Une société fonctionnant essentiellement sur des énergies renouvelables sans avoir pour autant posé et tenté de résoudre le problème du « pouvoir » ne serait qu’une société du manque, de la rareté.

Il est probable que dans les années qui viennent le caractère essentiel de la récupération des déchets de toute sorte et de leur réutilisation soit à l’origine du renouveau d’un prolétariat industriel, main-d’œuvre à bon marché. Les optimistes pensent que, comme d’habitude, l’humanité trouvera une possibilité de continuer sa course vers toujours plus de confort matériel. Déjà, les recherches de pointe à travers les OGM, les nanotechnologies, et les découvertes à venir ouvrent des possibilités de croissance à une société dont la déshumanisation croîtra avec son développement technique.
La question qui se pose à nous libertaires est la suivante : quelle société pouvons-nous proposer aujourd’hui ? Comment penser une société dont la consommation ne serait pas le maître-mot ?

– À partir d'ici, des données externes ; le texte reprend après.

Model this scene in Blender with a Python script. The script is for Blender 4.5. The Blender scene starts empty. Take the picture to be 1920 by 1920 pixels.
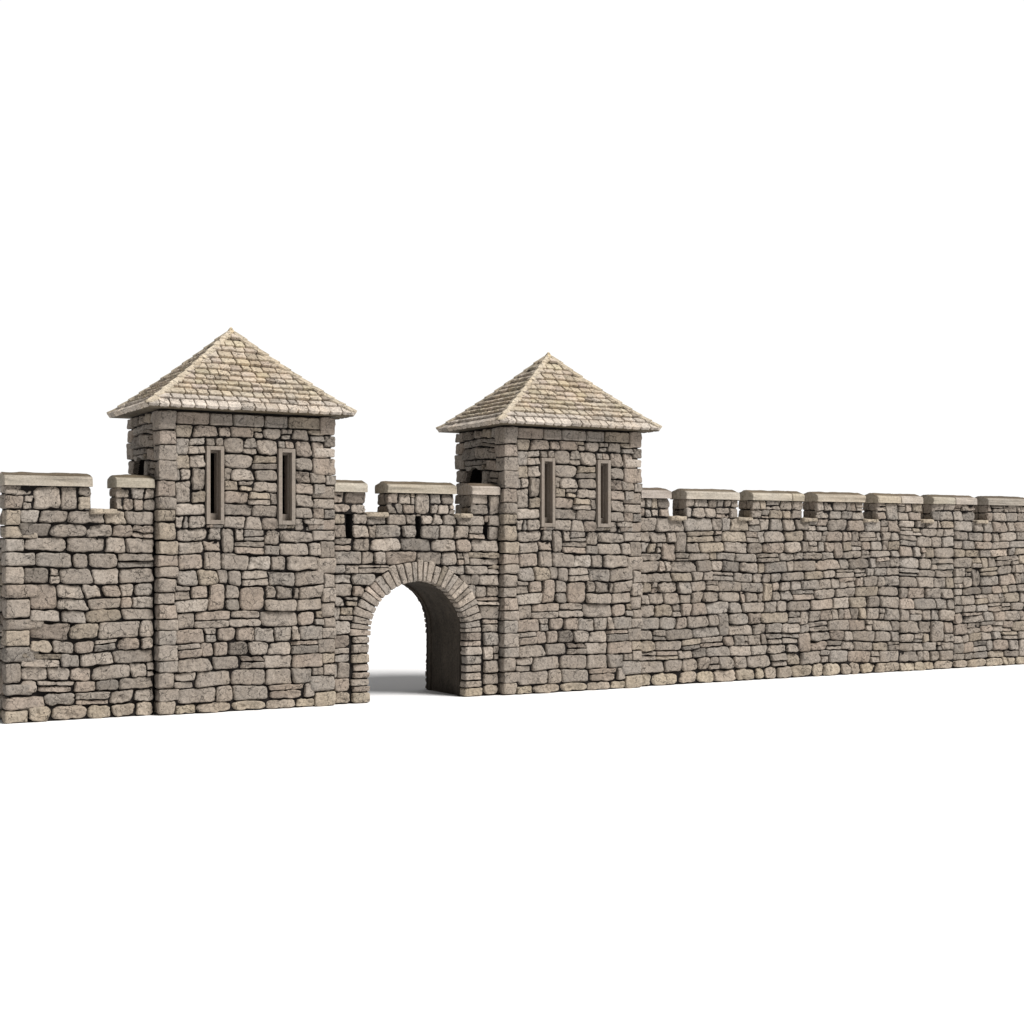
import bpy, math, random
import numpy as np
from mathutils import Vector

RNG = random.Random(7)
scene = bpy.context.scene
col = scene.collection

# ---------------------------------------------------------------- noise
def _hash(ix, iy, iz):
    h = (ix.astype(np.int64) * 374761393 + iy.astype(np.int64) * 668265263 + iz.astype(np.int64) * 2147483647) & 0xffffffff
    h = ((h ^ (h >> 13)) * 1274126177) & 0xffffffff
    h = (h ^ (h >> 16)) & 0xffffffff
    return h / 4294967295.0
def vnoise(x, y, z):
    x = np.asarray(x, float); y = np.asarray(y, float) + 0 * x; z = np.asarray(z, float) + 0 * x
    ix, iy, iz = np.floor(x), np.floor(y), np.floor(z)
    fx, fy, fz = x - ix, y - iy, z - iz
    fx = fx * fx * (3 - 2 * fx); fy = fy * fy * (3 - 2 * fy); fz = fz * fz * (3 - 2 * fz)
    r = 0
    for dx in (0, 1):
        for dy in (0, 1):
            for dz in (0, 1):
                w = (fx if dx else 1 - fx) * (fy if dy else 1 - fy) * (fz if dz else 1 - fz)
                r = r + w * _hash(ix + dx, iy + dy, iz + dz)
    return r * 2 - 1
def fbm(x, y, z, o=3):
    r = 0; a = 1.0
    for k in range(o):
        r = r + a * vnoise(x * 2 ** k + 17.3 * k, y * 2 ** k, z * 2 ** k); a *= .5
    return r

# ---------------------------------------------------------------- mesh accumulator
class Acc:
    def __init__(s):
        s.v = []; s.c = []; s.loops = []; s.starts = []; s.mi = []; s.sm = []; s.n = 0; s.nl = 0
    def add(s, verts, faces_list, color=(1, 1, 1), mi=0, smooth=True):
        verts = np.asarray(verts, float).reshape(-1, 3)
        s.v.append(verts)
        c = np.ones((len(verts), 4)); c[:, :3] = color; s.c.append(c)
        for f in faces_list:
            f = np.asarray(f, np.int64); k = f.shape[1]
            s.loops.append((f + s.n).ravel())
            s.starts.append(s.nl + np.arange(len(f)) * k)
            s.nl += f.size
            s.mi.append(np.full(len(f), mi)); s.sm.append(np.full(len(f), smooth))
        s.n += len(verts)
    def build(s, name, mats, parent=None, origin=(0, 0, 0)):
        me = bpy.data.meshes.new(name)
        v = np.concatenate(s.v) - np.array(origin)
        lp = np.concatenate(s.loops); st = np.concatenate(s.starts)
        me.vertices.add(len(v)); me.loops.add(len(lp)); me.polygons.add(len(st))
        me.vertices.foreach_set('co', v.ravel().astype(np.float32))
        me.polygons.foreach_set('loop_start', st.astype(np.int32))
        me.loops.foreach_set('vertex_index', lp.astype(np.int32))
        me.polygons.foreach_set('material_index', np.concatenate(s.mi).astype(np.int32))
        me.polygons.foreach_set('use_smooth', np.concatenate(s.sm).astype(bool))
        at = me.color_attributes.new('tone', 'FLOAT_COLOR', 'POINT')
        at.data.foreach_set('color', np.concatenate(s.c).ravel().astype(np.float32))
        me.update(calc_edges=True); me.validate()
        for m in (mats if isinstance(mats, (list, tuple)) else [mats]): me.materials.append(m)
        o = bpy.data.objects.new(name, me); col.objects.link(o)
        if parent: o.parent = parent
        return o

def box(acc, x0, x1, y0, y1, z0, z1, mi=0, color=(1, 1, 1)):
    v = [(x, y, z) for z in (z0, z1) for y in (y0, y1) for x in (x0, x1)]
    f = [(0, 2, 3, 1), (4, 5, 7, 6), (0, 1, 5, 4), (2, 6, 7, 3), (0, 4, 6, 2), (1, 3, 7, 5)]
    acc.add(v, [f], color, mi, False)

def stone(acc, q, mp, gap=.032, rel=.13, M=40, R=9, n=6, color=(1, 1, 1), en=.02, bump=1.0, push=None,
          tilt=None, hoff=0.0, flip=False, pit=0.0, mi=0, edge=1.0):
    """one dressed stone: a pillowed, chipped slab over the quad q, standing off the core"""
    q = np.array(q, float)
    BL, BR, TR, TL = q
    w = (np.linalg.norm(BR - BL) + np.linalg.norm(TR - TL)) / 2
    hgt = (np.linalg.norm(TL - BL) + np.linalg.norm(TR - BR)) / 2
    if w < gap * 1.8 or hgt < gap * 1.8: return
    sx = 1 - gap / w; sy = 1 - gap / hgt
    sd = RNG.random() * 500
    # angles spread by the stone's aspect so the edges are sampled evenly
    th = np.linspace(0, 2 * math.pi, M, endpoint=False)
    c0, s0 = np.cos(th) * hgt, np.sin(th) * w
    L = np.maximum(np.abs(np.cos(th)) , np.abs(np.sin(th)))
    px, py = np.cos(th) / L, np.sin(th) / L            # on the square
    nn = n
    rr = (np.abs(px) ** nn + np.abs(py) ** nn) ** (-1 / nn)
    ux, uy = px * rr, py * rr
    rho = np.array(list(np.linspace(.12, .82, R - 4)) + [.90, .955, .985, 1.0, 1.0])
    rho = rho[:, None]
    X = rho * ux[None, :] * sx; Y = rho * uy[None, :] * sy
    X = np.concatenate([[0.0], X.ravel()]); Y = np.concatenate([[0.0], Y.ravel()])
    rhof = np.concatenate([[0.0], np.repeat(rho.ravel(), M)])
    a = ((1 - X) * (1 - Y) * BL[0] + (1 + X) * (1 - Y) * BR[0] + (1 + X) * (1 + Y) * TR[0] + (1 - X) * (1 + Y) * TL[0]) / 4
    z = ((1 - X) * (1 - Y) * BL[1] + (1 + X) * (1 - Y) * BR[1] + (1 + X) * (1 + Y) * TR[1] + (1 - X) * (1 + Y) * TL[1]) / 4
    # ragged outline
    ca, cz = q[:, 0].mean(), q[:, 1].mean()
    k = en * (fbm(a * 5 + sd, z * 5, 3.1, 2) + .6 * vnoise(a * 19, z * 19 + sd, 1.7) - .35) * rhof ** 2
    ln = np.hypot(a - ca, z - cz) + 1e-6
    a = a + (a - ca) / ln * k; z = z + (z - cz) / ln * k
    # height profile
    e = np.clip((1 - rhof) / .17, 0, 1)
    edge_m = min(w, hgt)
    h = -(1 - e) ** 2.6 * .055 * edge * min(1, edge_m / .3)
    h = h + bump * (.022 * fbm(a * 2.6 + sd, z * 2.6, sd, 2) + .010 * fbm(a * 9, z * 9 + sd, 4.4, 2) + .004 * vnoise(a * 34, z * 34, sd))
    if pit > 0:
        p = fbm(a * 8 + sd, z * 8, 9.2, 2)
        h = h - pit * np.clip(p - .15, 0, .5)
    if tilt is None: tilt = (RNG.uniform(-.035, .035), RNG.uniform(-.05, .03))
    h = h + tilt[0] * X + tilt[1] * Y + hoff
    h[-M:] = -rel
    if push is not None: a, z = push(a, z)
    v = mp(a, z, h)
    i = np.arange(M); j = (i + 1) % M
    tri = np.stack([np.zeros(M, int), 1 + i, 1 + j], 1)
    quads = []
    for r in range(len(rho) - 1):
        b = 1 + r * M
        quads.append(np.stack([b + i, b + M + i, b + M + j, b + j], 1))
    quads = np.concatenate(quads)
    if flip: tri = tri[:, ::-1]; quads = quads[:, ::-1]
    acc.add(v, [tri, quads], color, mi, True)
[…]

Le changement obligatoire du mode énergétique peut-il ouvrir la voie à autre chose qu’à la confiscation par le capital des énergies « nouvelles ». L’équivalent du Peer to Peer pour l’énergie n’a pas encore été inventée, mais le modèle Internet est probablement le modèle à suivre pour le développement de la société que nous appelons de nos vœux : la multiplication de petits centres de décision et de production d’énergie utilisant les routes des grands pôles de telle façon que toute attaque contre cette circulation mette en péril les centres eux-mêmes.

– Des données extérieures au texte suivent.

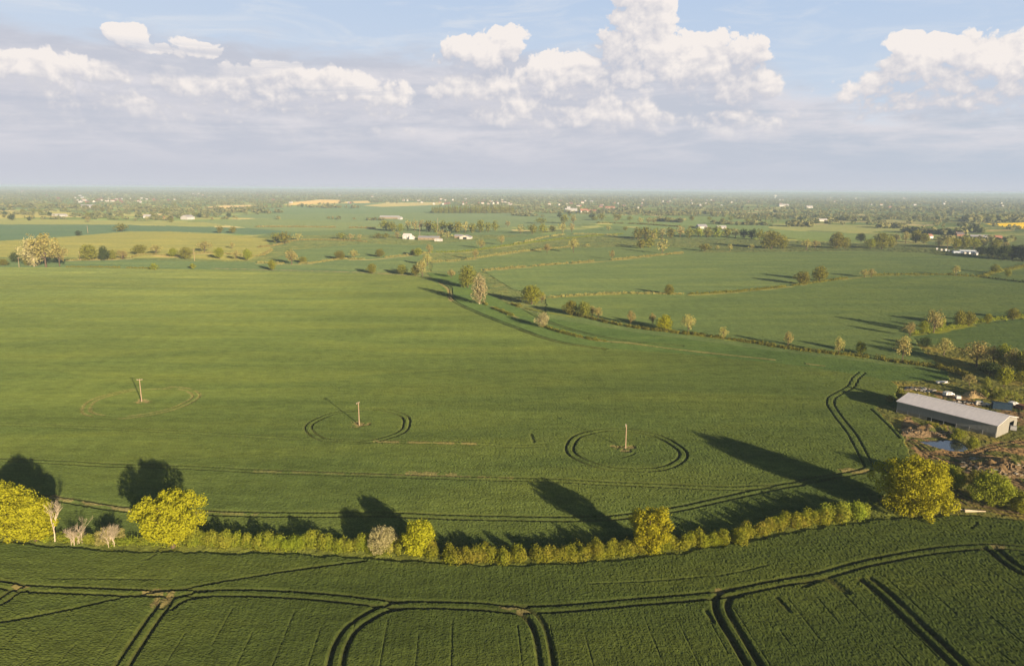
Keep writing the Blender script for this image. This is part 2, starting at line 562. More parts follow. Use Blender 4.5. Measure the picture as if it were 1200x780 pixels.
POLYS = [  # name, label, tone, picture polygon, material, crop?
    ('crop_field', 'dark green young cereal field in the foreground with curving tractor tramlines', (0.067, 0.094, 0.022),
     FRONT_EDGE + [(1700, 1300), (-600, 1300)], 'crop'),
    ('crop_field', 'large green cereal field in the middle with three ringed poles', (0.077, 0.110, 0.029),
     [(-400, 560), (0, 615), (100, 624), (200, 629), (300, 633), (477, 638), (524, 646), (600, 649), (650, 648), (720, 643), (768, 637), (856, 626), (924, 610), (1000, 600),
      (1030, 585), (1062, 560), (1064, 529), (1057, 509), (1030, 482), (1024, 478), (1036, 474), (1050, 477), (1050, 466), (1052, 452)] + MAIN_NE[::-1] +
     [(430, 320), (300, 317), (150, 314), (0, 313), (-400, 311)], 'crop'),
    ('crop_field', 'narrow curved green field strip between the two hedgerows right of centre', (0.066, 0.110, 0.032),
     MAIN_NE + [(1112, 445), (1112, 436)] + H2[::-1][1:] + [(560, 333), (540, 322), (500, 319)], 'crop'),
    ('crop_field', 'blue-green field behind the hedgerow of bronze trees on the right', (0.090, 0.132, 0.046),
     L3 + H2[2:] + [(1075, 405), (1070, 392), (1100, 388), (1150, 378), (1200, 372), (1400, 350), (1400, 285), (1200, 311)], 'crop'),
    ('crop_field', 'small green field at the right edge behind the barn trees', (0.074, 0.116, 0.038),
     [(1070, 393), (1100, 389), (1150, 379), (1200, 373), (1400, 352), (1400, 440), (1200, 420), (1150, 412), (1113, 405), (1076, 400)], 'crop'),
    ('crop_field', 'wide blue-green field on the right reaching the parked vehicles', (0.096, 0.140, 0.054),
     L4 + [(900, 295), (1000, 294), (1080, 296), (1150, 303), (1200, 307), (1400, 322), (1400, 284), (1200, 310)] + L3 + [(600, 338), (580, 326)], 'crop'),
    ('crop_field', 'slim green field between two thin hedge lines at centre', (0.092, 0.132, 0.052),
     L5 + [(760, 288), (830, 291), (810, 296)] + L4[::-1][1:] + [(540, 322), (505, 318)], 'crop'),
    ('crop_field', 'narrow blue-green strip behind the large field on the left', (0.082, 0.125, 0.055),
     [(-400, 303), (0, 304), (75, 306), (150, 304), (230, 306), (300, 307), (430, 318), (430, 320), (300, 317), (150, 314), (0, 313), (-400, 311)], 'crop'),
    ('pasture_field', 'pale yellow-green rounded field on the left behind the tree row', (0.185, 0.195, 0.062),
     [(-400, 302), (0, 301), (60, 301), (150, 302), (200, 302), (290, 305), (318, 292), (312, 280), (290, 276), (200, 271), (150, 271), (80, 277), (0, 282), (-400, 290)], 'grass'),
    ('crop_field', 'green field in front of the white farmhouse', (0.088, 0.130, 0.055),
     [(300, 308), (325, 303), (345, 293), (430, 285), (480, 287), (520, 285), (640, 274), (650, 281), (600, 286), (550, 293), (505, 297), (500, 318), (430, 318)], 'crop'),
]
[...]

Nous, anarchistes, libertaires, anti-autoritaires, nous devons prendre toute notre place, dans l’élaboration de nouveaux possibles. Il faut faire place à l’utopie créatrice. A côté des revendications et des dénonciations, à côté des analyses et des réflexions, il faut imaginer de nouvelles situations. Les anarchistes d’aujourd’hui doivent décrire un autre demain. Il ne s’agit pas de faire de la science-fiction. Il s’agit de créer un imaginaire qui fasse rêver, saliver, même s’il va à contre-pied de la société actuelle.